Continuando a referência, o interesse sexual que Jesse – nome que serviria para ambos os gêneros –  desperta em dois personagens também é simbólico, pois temos um homem –Dean- e uma mulher –Ruby. O primeiro apenas se afasta ao ser desprezado, mas a segunda arquiteta uma vingança, culminando no assassinato da garota. Se no mito tínhamos um lago para a destruição de Narciso, aqui temos a piscina vazia, causando uma morte bem mais violenta, é claro. Isso nos leva em seguida ao desfecho polêmico do filme, mas precisamos considerar outros detalhes antes.

Estaria Refn resgatando, além de Narciso, arquétipos de contos de fadas? Isso, de certa forma, explicaria a mensagem tão simples e direta, além dos diálogos e um desenvolvimento nada mais que básico, quando muito, destes personagens. Novamente ressaltando que essa reflexão não é uma tentativa de justificar qualquer coisa, vamos aos elementos que o diretor nos ofereceu.

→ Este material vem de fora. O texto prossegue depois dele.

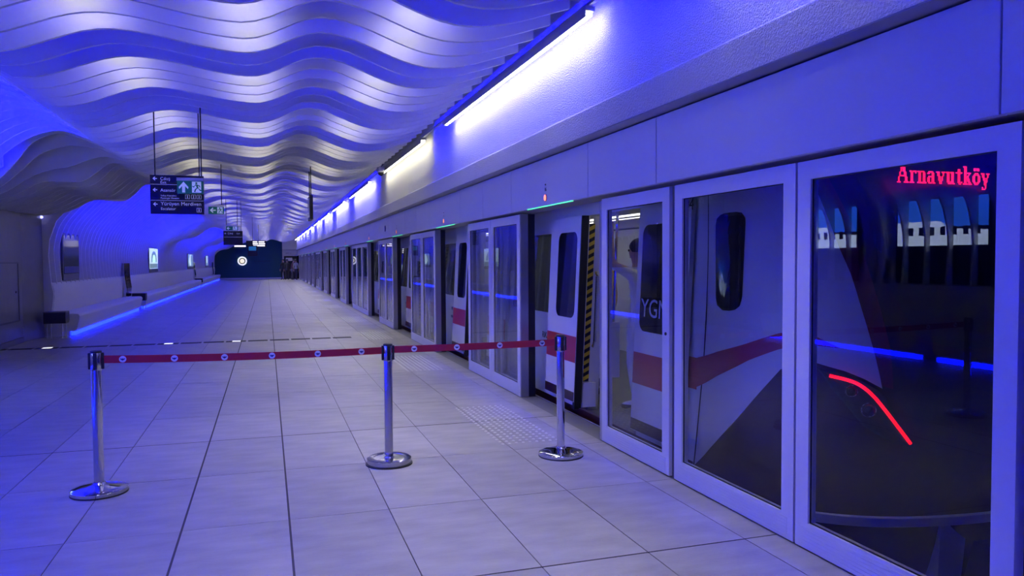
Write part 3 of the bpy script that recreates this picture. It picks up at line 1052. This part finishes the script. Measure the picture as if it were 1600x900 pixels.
EDGE = [(2.0, 2.6), (5.1, 2.6), (5.38, 2.2), (5.503, 1.906), (5.605, 1.628), (5.717, 1.443), (5.779, 1.242), (5.857, 1.044), (5.976, .743)]
nose_patch('white_livery', LOW, EDGE, 2.0, 5.976, .004, M_trainwhite, 14, 120)
RT = [(2.0, .82), (2.513, .886), (3.455, .979), (4.262, 1.064), (4.949, 1.052), (5.35, .985)]
RB = [(2.0, .60), (2.527, .713), (3.445, .862), (4.241, .96), (4.935, .995), (5.35, .984)]
nose_patch('red_livery_stripe', RB, RT, 2.0, 5.35, .007, M_trainred, 2, 50)
sp(MB(), 4.9, 5.06, .58, .815, -.003, .003).build('red_livery_band', M_trainred, TR)
nose_patch('red_front_band', [(5.3, 1.2), (5.976, .76), (6.15, .74)], [(5.3, 2.2), (5.6, 2.3), (5.95, 1.75), (6.15, 1.0)], 5.5, 6.15, .002, mat('train_deep_red', (.2, .012, .02), .3), 10, 30)
nose_patch('windscreen', [(6.2, 1.45), (6.6, 1.05), (7.2, .98), (8.8, .98), (9.4, 1.05), (9.8, 1.45)], [(6.2, 1.5), (6.3, 2.3), (9.7, 2.3), (9.8, 1.5)], 6.2, 9.8, .005, M_trainblack, 10, 40)
# cab seam and cab window
sv = MB()
A_ = [npt(2.0 + .34 * (z + .05) / 2.1, z, .006) for z in [.02 + 2.4 * i / 20 for i in range(21)]]
B_ = [npt(2.03 + .34 * (z + .05) / 2.1, z, .006) for z in [.02 + 2.4 * i / 20 for i in range(21)]]
sv.strip(A_, B_).build('cab_seam', M_rubber, NO)
wp = [(2.52, 1.27), (2.56, 1.22), (2.73, 1.187), (2.95, 1.187), (3.12, 1.198), (3.26, 1.225), (3.35, 1.29), (3.52, 1.6), (3.66, 1.8), (3.67, 1.835), (3.58, 1.872), (3.4, 1.88), (3.0, 1.878), (2.82, 1.868), (2.66, 1.84), (2.6, 1.79), (2.55, 1.55)]
sc_ = sum(p[0] for p in wp) / len(wp)
zc_ = sum(p[1] for p in wp) / len(wp)
rings = [[npt(sc_ + (a - sc_) * q, zc_ + (b - zc_) * q, .009) for a, b in wp] for q in (1, .75, .5, .25)]
m = MB()
n = len(wp)
vv = [p for r_ in rings for p in r_] + [npt(sc_, zc_, .009)]
ff = []
for r_ in range(3):
    for i in range(n):
        ff.append((r_ * n + i, r_ * n + (i + 1) % n, (r_ + 1) * n + (i + 1) % n, (r_ + 1) * n + i))
for i in range(n):
    ff.append((3 * n + i, 3 * n + (i + 1) % n, 4 * n))
m.add(vv, ff).build('cab_window', M_window, NO)
# tail light cluster
hp_ = [(4.90, .862), (5.285, .835), (5.646, .805), (5.942, .735), (6.2, .56), (6.44, .385), (6.17, .40), (5.711, .50), (5.17, .73)]
sc_ = sum(p[0] for p in hp_) / len(hp_)
zc_ = sum(p[1] for p in hp_) / len(hp_)
hm = MB()
n = len(hp_)
rings = [[npt(sc_ + (a - sc_) * q, zc_ + (b - zc_) * q, dd) for a, b in hp_] for q, dd in ((1, .006), (.9, .010), (.5, .010))]
vv = [p for r_ in rings for p in r_] + [npt(sc_, zc_, .010)]
ff = []
for r_ in range(2):
    for i in range(n):
        ff.append((r_ * n + i, r_ * n + (i + 1) % n, (r_ + 1) * n + (i + 1) % n, (r_ + 1) * n + i))
for i in range(n):
    ff.append((2 * n + i, 2 * n + (i + 1) % n, 3 * n))
HL = hm.add(vv, ff).build('light_housing', M_trainblack, TR)
LEDP = [(5.132, .812), (5.439, .789), (5.643, .756), (5.843, .691), (6.054, .593), (6.25, .492), (6.415, .405)]
MB().tube([npt(a, b, .018) for a, b in smooth_line(LEDP, 30)], .0105, 8).build('red_light_bar', M_redled, HL)
for a, b, r in ((5.486, .723, .034), (5.762, .61, .042)):
    c = npt(a, b, .014)
    nn = nrm(a, b)
    u = nn.cross(Vector((0, 0, 1))).normalized()
    v = nn.cross(u)
    r_t = .005
    ring = [c + (u * math.cos(2 * PI * k / 20) + v * math.sin(2 * PI * k / 20)) * r for k in range(21)]
    pj = MB().tube(ring, r_t, 6).build('projector_ring', M_chrome, HL)
    lens = MB()
    vv = []
    for j in range(5):
        q = PI / 2 * j / 4
        for k in range(16):
            vv.append(c + (u * math.cos(2 * PI * k / 16) + v * math.sin(2 * PI * k / 16)) * r * .92 * math.cos(q) * (1 if j < 4 else .01) + nn * r * .45 * math.sin(q))
    ff = [(j * 16 + k, j * 16 + (k + 1) % 16, (j + 1) * 16 + (k + 1) % 16, (j + 1) * 16 + k) for j in range(4) for k in range(16)]
    lens.add(vv, ff).build('projector_lens', M_window, pj, smooth=True)
# bumper lip and gear under the nose
lp = MB()
A_ = [npt(4.9 + 6.2 * i / 50, -.115, .03) for i in range(51)]
B_ = [npt(4.9 + 6.2 * i / 50, -.055, .04) for i in range(51)]
lp.slab(A_, B_, (0, .05, .0)).build('bumper_lip', M_trainwhite, TR)
MB().prism([(3.95, -.75), (4.12, -.75), (4.2, -.115), (3.98, -.115)], 'y', 3.62, 3.75).build('bumper_bracket', M_trainwhite, TR)
MB().prism([(3.42, -.75), (3.6, -.75), (3.6, -.12), (3.42, -.12)], 'y', 3.85, 3.95).build('bumper_bracket', M_metalwall, TR)
MB().box(4.25, 3.2, -.55, 4.6, 3.9, -.25).build('coupler', M_darksteel, TR)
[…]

Sarah e Gigi agem como se fossem irmãs, cúmplices de Ruby na morte e na canibalização de Jesse. As duas primeiras motivadas pela inveja e a terceira pela impossibilidade de possuí-la. Temos quatro mulheres, com três delas buscando – conseguindo, neste caso – a destruição de outra por motivos egoístas em um nível infantil. Faz sentido lembrar da invejosa dupla de  meias-irmãs de Cinderela, que dividiam esse sentimento e o papel de antagonistas com  a mãe, a madrasta da menina bondosa. O interessante é que esse olhar torna Ruby a personagem mais interessante, pois ela aparece inicialmente como uma Fada Madrinha, para depois tornar-se a madrasta, além, é claro, de carregar a alusão à ninfa Eco, apaixonada por Narciso.

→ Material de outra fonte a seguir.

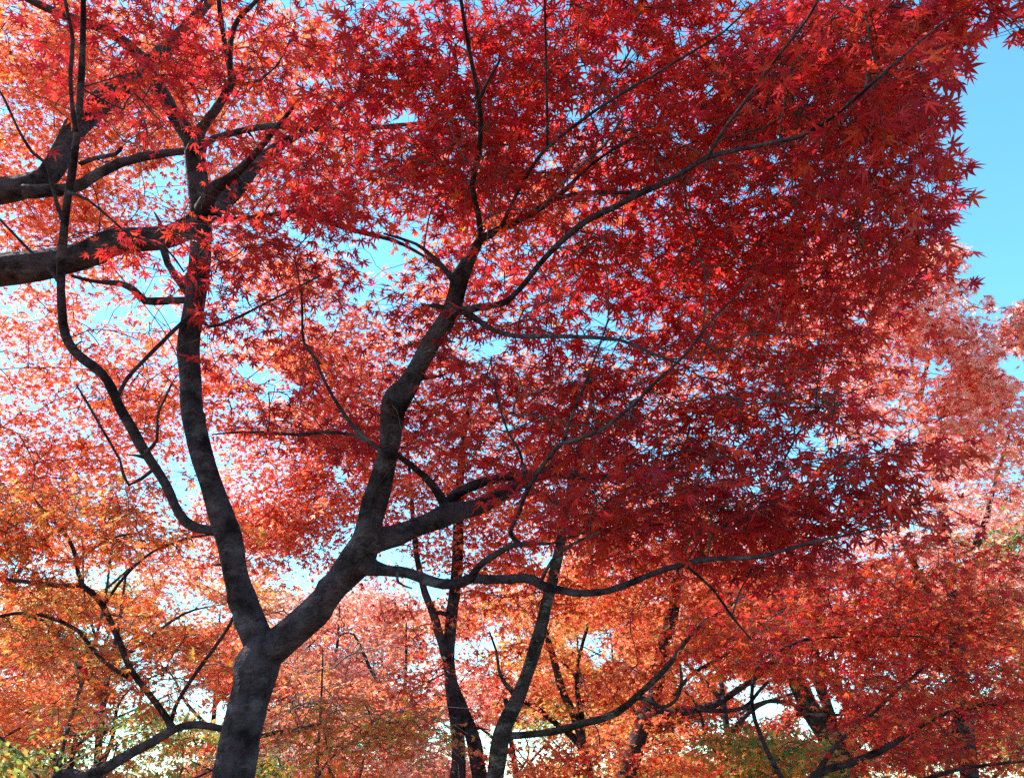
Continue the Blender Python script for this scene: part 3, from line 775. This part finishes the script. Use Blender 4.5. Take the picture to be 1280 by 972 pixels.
def right_trees():
    # young maple: branches rising to the right along the lower edge
    t = Tree("maple_tree", "young deep red maple with thin branches rising to the right along the bottom edge", {'crimson': 1.6, 'scarlet': 2.6, 'rust': 1.6, 'orange': .4}, 61)
    tr = t.trunk([(985, 1080, 18), (1000, 1010, 14), (1020, 968, 11), (1050, 957, 9), (1081, 946, 8), (1115, 930, 7), (1145, 910, 6), (1186, 890, 5), (1237, 881, 4), (1300, 872, 3)], [4.6, 4.4], lean=(-.1, 0), sides=10)
    t.traced([(1018, 972, 7), (1040, 937, 5.5), (1062, 913, 5), (1088, 893, 4.5), (1110, 872, 4), (1128, 856, 3.5), (1160, 830, 3)], [4.55, 4.2])
    t.traced([(1000, 1010, 8), (960, 940, 6), (940, 880, 5), (950, 830, 4.5), (985, 808, 4), (1010, 798, 4), (1055, 795, 3.5), (1100, 794, 3), (1150, 795, 2.5)], [4.6, 4.2])
    t.traced([(1120, 990, 6), (1160, 972, 5), (1215, 958, 4), (1290, 950, 3)], [4.5, 4.2])
    t.foliage([(1160, 865, 185, 110, 4.4, .6, 170), (960, 780, 120, 60, 4.3, .4, 55), (1140, 730, 150, 70, 4.4, .5, 110)], leaf=.04, kind='mid', K=5, L=4, length=.2, tip_r=.0016)
    t.finish()
    # tall sunlit maple at the right edge
    t = Tree("maple_tree", "tall maple of leaves coloured a sunlit pale pink standing against the blue sky at the right", {'pink': 3, 'salmon': 1.5, 'scarlet': .6}, 67)
    t.leaf = LEAF_WAXY
    t.trunk([(1230, 1150, 26), (1215, 1000, 23), (1200, 850, 20), (1190, 720, 15), (1170, 600, 10), (1150, 500, 6), (1130, 400, 3)], [7.0, 6.8], sides=12)
    t.traced([(1192, 740, 10), (1225, 670, 8), (1245, 600, 4), (1262, 540, 2)], [6.8, 6.5])
    t.traced([(1196, 800, 12), (1140, 700, 8), (1090, 590, 5), (1060, 500, 3)], [6.8, 6.4])
    t.traced([(1150, 500, 5), (1165, 430, 4), (1185, 370, 3), (1195, 330, 2)], [6.7, 6.4])
    t.foliage([(1090, 400, 100, 105, 6.1, .6, 135), (1165, 362, 66, 70, 6.0, .4, 75), (1140, 500, 130, 95, 6.1, .7, 150), (1225, 570, 95, 110, 6.1, .6, 150), (1205, 450, 45, 55, 6, .4, 45), (1282, 405, 26, 36, 6, .4, 60), (1225, 480, 45, 40, 6.1, .4, 40), (1200, 690, 130, 80, 6.4, .6, 130), (1175, 322, 42, 18, 6.0, .3, 34), (1050, 330, 80, 70, 6.3, .5, 60)],
              leaf=.05, kind='mid', K=5, L=4, length=.2, tip_r=.002, sides=3, twiglets=False, tilt=.6, clump=.12)
    t.finish()


right_trees()


# ------------------------------------------------------------------ woodland behind
def wood_tree(label, x, y, h, r, palette, seed, n, bark=BARK, bare=False, name="maple_tree", leaf=.046, kind='far', group="trees of the woodland behind", twig=TWIG, low=.22, dens=3):
    t = Tree(name, label, palette, seed, bark=bark, twig=twig, group=group)
    g = t.rng
    t.foot = np.array([x, y, 0])
    lean = g.normal(0, .08, 2)
    zs = np.linspace(0, h * .8, 7)
    tr = np.stack([x + lean[0] * zs + .06 * np.sin(zs * 1.7 + seed), y + lean[1] * zs + .06 * np.cos(zs * 1.4 + seed), zs - .12], -1)
    r0 = .03 if bare else .009 * h + .02
    t.wood(tr, np.linspace(r0 * 1.2, r0 * .2, 7), 'trunk', sides=9, step=.15)
    for k in range(6):
        f = .22 + .1 * k
        i = f * 6
        p0 = tr[int(i)] + (tr[int(i) + 1] - tr[int(i)]) * (i % 1)
        an = k * 2.4 + seed
        L_ = r * g.uniform(.55, .95)
        dv = np.array([math.cos(an), math.sin(an), g.uniform(.5, 1.1)])
        pts = np.array([p0, p0 + dv * L_ * .3 + g.normal(0, .06, 3), p0 + dv * L_ * .65 * np.array([1, 1, .9]) + g.normal(0, .1, 3), p0 + dv * L_ * np.array([1, 1, .8])])
        t.wood(pts, np.array([r0 * .55, r0 * .4, r0 * .25, r0 * .1]), 'limb', sides=6, step=.15)
    blobs = []
    m = 9
    for k in range(m):
        an = g.uniform(0, 6.3)
        q = g.uniform(.2, .8) * r
        zc = h * g.uniform(low, .95)
        s = r * g.uniform(.35, .6)
        blobs.append((x + q * math.cos(an), y + q * math.sin(an), s, s, zc, s * .45, max(3, int(n * (1 if bare else dens)) // m)))
    if bare:
        t.foliage(blobs, leaf=.02, kind=kind, K=3, L=1, length=.5, tip_r=.004, sides=3, twiglets=True, world=True, gaps=False)
    else:
        t.foliage(blobs, leaf=leaf, kind=kind, K=6, L=5, length=.34, tip_r=.003, sides=3, twiglets=False, world=True)
    t.finish()


WOODS = [
    ("far salmon maple showing between the main fork and the left edge", -5.2, 11.5, 5.5, 2.0, {'salmon': 2, 'orange': 2}, 101, 110),
    ("far golden orange maple low behind the slender stem at left", -7.4, 10.5, 4.6, 2.0, {'gold': 2, 'orange': 2}, 102, 100),
    ("far pale orange maple seen through the fork of the big trunk", -3.0, 12.5, 5.2, 2.0, {'salmon': 3, 'gold': 1}, 103, 110),
    ("far pink maple between the forked trunk and the twin stemmed maple", -1.6, 10.8, 4.6, 1.6, {'pink': 3, 'salmon': 1}, 104, 90),
    ("far yellow maple behind the sunlit leaning trunk", 1.2, 13.5, 5.0, 1.9, {'gold': 3, 'orange': 1, 'olive': .5}, 105, 100),
    ("far orange maple behind the thin left leaning maple", 2.9, 12.0, 5.6, 2.0, {'orange': 2, 'salmon': 2}, 106, 120),
    ("far scarlet maple right of the lichened forked trunk", 5.0, 11.0, 6.0, 2.1, {'scarlet': 2, 'rust': 2}, 107, 120),
    ("far rust brown maple low at the right edge", 7.6, 11.0, 6.5, 2.3, {'rust': 2, 'pink': 2, 'olive': .5}, 108, 130),
    ("second row pale yellow maple far behind the slender stem", -6.0, 17.0, 6.5, 2.6, {'gold': 2, 'salmon': 2}, 141, 130),
    ("second row pale pink maple far behind the main fork", -2.6, 18.0, 6.2, 2.6, {'pink': 3, 'salmon': 1}, 142, 130),
    ("second row orange maple far behind the twin stemmed maple", 0.2, 19.0, 6.8, 2.7, {'orange': 2, 'salmon': 2}, 143, 130),
    ("second row rust maple far behind the curved low branch", 3.6, 18.5, 6.6, 2.7, {'rust': 2, 'salmon': 2}, 144, 130),
    ("second row scarlet maple far behind the lichened trunk", 7.4, 17.5, 7.0, 2.8, {'scarlet': 2, 'salmon': 2}, 145, 130),
    ("second row green and gold tree far off at the left", -10.5, 18.0, 6.5, 2.6, {'green': 2, 'gold': 2}, 146, 130),
    ("second row brown tree far off at the right", 11.5, 18.0, 8.0, 3.0, {'rust': 2, 'olive': 2}, 147, 140),
    ("second row peach maple far off behind the leaning thin trunk", 1.9, 15.8, 5.4, 2.4, {'salmon': 2, 'gold': 1.5}, 148, 130),
    ("second row coral maple far off between the two right hand trunks", 5.6, 15.9, 5.6, 2.4, {'salmon': 2, 'scarlet': 1}, 149, 130),
    ("second row amber maple far off beyond the lower left stem", -8.4, 16.2, 5.6, 2.4, {'orange': 2, 'gold': 2}, 150, 130),
    ("second row apricot maple far off just left of the forked trunk", -4.3, 15.9, 5.2, 2.3, {'salmon': 2, 'orange': 2}, 151, 130),
    ("tall distant orange maple above the left woodland", -9.5, 14.0, 8.0, 2.6, {'orange': 2, 'salmon': 2}, 109, 130),
]
for (lb, x, y, h, r, pal, sd_, n) in WOODS:
    wood_tree(lb, x, y, h, r, pal, sd_, n, low=.12 if y > 15.5 else .2, leaf=.08 if y > 15.5 else .052, dens=6 if y > 15.5 else 4)
wood_tree("bare pale tree with fine leafless twigs behind the left stems", -4.6, 9.0, 6.4, 1.9, {'salmon': 1}, 121, 60, bark=BARK_PALE, bare=True, name="bare_tree", twig=TWIG_PALE, group=None)
wood_tree("bare pale tree with a mist of twigs low between the trunks", -1.35, 7.3, 3.5, 1.2, {'salmon': 1}, 122, 110, bark=BARK_PALE, bare=True, name="bare_tree", twig=TWIG_PALE, group=None)
SHRUBS = [
    ("bright green evergreen shrub at the lower left corner", -4.0, 6.0, 2.6, 1.05, {'green': 3, 'gold': .4}, 131, 'oval', .06),
    ("yellow green shrub at the bottom between the upright and the lichened trunks", 1.95, 6.3, 2.15, .75, {'green': 2, 'olive': 1, 'gold': .8}, 132, 'far', .045),
    ("olive and green shrub just left of the foot of the forked trunk", -2.7, 6.8, 2.3, .9, {'green': 1.5, 'olive': 1.5}, 134, 'far', .045),
    ("low salmon shrub just right of the foot of the forked trunk", -1.6, 8.8, 2.6, 1.3, {'salmon': 2, 'olive': 1}, 135, 'far', .045),
    ("golden green shrub beneath the sunlit leaning trunk", .6, 9.2, 2.5, 1.2, {'gold': 2, 'green': 1.5}, 136, 'far', .045),
    ("rusty low shrub under the lichened forked trunk", 4.4, 9.0, 2.7, 1.4, {'rust': 2, 'olive': 1}, 137, 'far', .045),
    ("brown green shrub at the lower right corner", 6.6, 8.6, 2.6, 1.4, {'rust': 1.5, 'green': 1}, 138, 'far', .045),
]
for (lb, x, y, h, r, pal, sd_, kd, lf) in SHRUBS:
    wood_tree(lb, x, y, h, r, pal, sd_, 100, name="shrub", kind=kd, leaf=lf, group="shrubs of the undergrowth", low=.1, dens=2)
wood_tree("dark green tree peeping out at the right edge", 6.6, 9.2, 4.8, 1.2, {'green': 3}, 133, 70, name="evergreen_tree", kind='oval', leaf=.07, group=None)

É óbvio que a forma como a beleza de Jesse afeta algumas pessoas é digno de um conto de fadas, completando o conjunto de princesa com sua pureza e seu sucesso instantâneo, tudo bem distante de uma situação realista. A garota atinge o que seria o momento culminante de uma princesa das narrativas clássicas, mas sem passar pelas provações comuns a estas heroínas. Parece que, por conta disso, o preço é a corrupção completa e sua consequente destruição.

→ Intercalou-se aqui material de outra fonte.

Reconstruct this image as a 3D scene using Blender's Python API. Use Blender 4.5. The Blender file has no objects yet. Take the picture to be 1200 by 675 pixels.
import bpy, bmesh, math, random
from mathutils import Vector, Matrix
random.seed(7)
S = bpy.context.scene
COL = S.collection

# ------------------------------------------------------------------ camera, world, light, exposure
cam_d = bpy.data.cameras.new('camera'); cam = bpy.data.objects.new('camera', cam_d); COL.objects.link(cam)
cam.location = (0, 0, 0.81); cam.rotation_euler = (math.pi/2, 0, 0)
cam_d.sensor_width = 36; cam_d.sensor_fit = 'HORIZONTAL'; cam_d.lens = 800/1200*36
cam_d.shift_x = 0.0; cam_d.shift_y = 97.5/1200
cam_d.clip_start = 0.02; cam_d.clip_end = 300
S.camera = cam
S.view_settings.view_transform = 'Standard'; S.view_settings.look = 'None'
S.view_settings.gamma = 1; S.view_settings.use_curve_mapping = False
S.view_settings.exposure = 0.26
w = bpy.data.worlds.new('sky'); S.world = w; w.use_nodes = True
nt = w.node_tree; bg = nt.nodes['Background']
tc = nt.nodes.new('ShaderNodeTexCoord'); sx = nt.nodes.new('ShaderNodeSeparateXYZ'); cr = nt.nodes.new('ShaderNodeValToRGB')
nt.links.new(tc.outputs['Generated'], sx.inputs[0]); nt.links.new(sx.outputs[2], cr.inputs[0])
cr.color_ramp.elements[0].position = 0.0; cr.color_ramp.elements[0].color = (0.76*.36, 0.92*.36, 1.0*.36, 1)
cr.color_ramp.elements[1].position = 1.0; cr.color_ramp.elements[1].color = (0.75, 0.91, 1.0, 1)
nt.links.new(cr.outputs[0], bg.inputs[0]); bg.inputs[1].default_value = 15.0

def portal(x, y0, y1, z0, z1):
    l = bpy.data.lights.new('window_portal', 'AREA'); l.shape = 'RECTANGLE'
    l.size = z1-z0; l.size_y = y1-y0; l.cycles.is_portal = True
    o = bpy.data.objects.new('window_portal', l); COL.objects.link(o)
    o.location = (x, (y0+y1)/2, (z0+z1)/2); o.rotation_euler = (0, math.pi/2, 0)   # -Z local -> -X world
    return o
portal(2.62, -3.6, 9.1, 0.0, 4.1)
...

Lembrando de outro conto popularizado pelos irmãos Grimm, muito provavelmente derivado da mesma raiz de tradição oral que Cinderela, afinal ,as similaridades são inegáveis, Branca de Neve também parece influenciar Demônio de Neon. Mais uma princesa virgem vítima de inveja doentia de uma madrasta má, que, neste caso, agiu sozinha. Novamente, podemos encontrar dois arquétipos em um mesmo personagem do filme. Jesse é Branca de Neve, tornando-se a Rainha má durante o desfile, onde temos outro elemento forte de associação: o espelho. Como convém aos vilões, Jesse tem um fim trágico por conta de um sentimento mesquinho.

O canibalismo também não era algo incomum em contos de fadas. O cadáver de Jesse foi consumido por Sarah e Gigi, que queriam sua beleza e juventude, mas o filme não confirma se Ruby também partilhou desta carne, apenas que ela participou do ritual e banhou-se em seu sangue. Se for isso, faz sentido, já que a motivação dela era outra. Não apenas a antropofagia serve como referência, mas a forma irreal e simbólica como ela foi apresentada, já que Gigi vomita um olho inteiro (!) de Jesse, morrendo em seguida ao tentar abrir seu ventre para retirar os restos da garota. Deixando de lado o que esse acontecimento tenta comunicar, a situação geral tem algo da versão mais popular de Chapeuzinho Vermelho, onde a avó foi retirada inteira do estômago do Lobo.

Jesse e Ruby indo do “bem” ao “mal” simultaneamente é uma dinâmica curiosa, criando uma sequência de acontecimentos que termina em morte. Citei Cisne Negro e a diferença na questão dos espelhos. Se o significado dos reflexos é diferente em cada um, talvez a jornada de Nina no filme de Aronofsky tenha mais a ver com Jesse do que parece em um primeiro olhar.

No sentido psicanalítico, ambas as personagens são garotas com algum grau de repressão e infantilizadas, buscando uma realização que envolve encontrar um lado delas ainda não acessado na psique. No caso de Nina, é mais evidente que ela precisa alcançar sua sombra, seu lado que ela rejeita e nega, para personificar o Cisne Negro. Com Jesse, o processo já é inconsciente, mas ambas chegam a um estágio semelhante. Como um ego cindido não suporta o encontro com a sombra, o resultado é a extinção do indivíduo. Nina encontra a morte após abraçar sua sombra, assim como Jesse morre após o monólogo que confirma o que ela se tornou.

Enfim, há bem mais a se explorar na iconografia geral de Demônio de Neon. Com todos os defeitos que eventualmente apontemos, ainda existe muito conteúdo a ser discutido, o que torna o filme, no mínimo, muito intrigante e prova que Nicolas Winding Refn é um dos realizadores mais interessantes da atualidade. Gostem ou não do trabalho dele, é impossível ficar indiferente.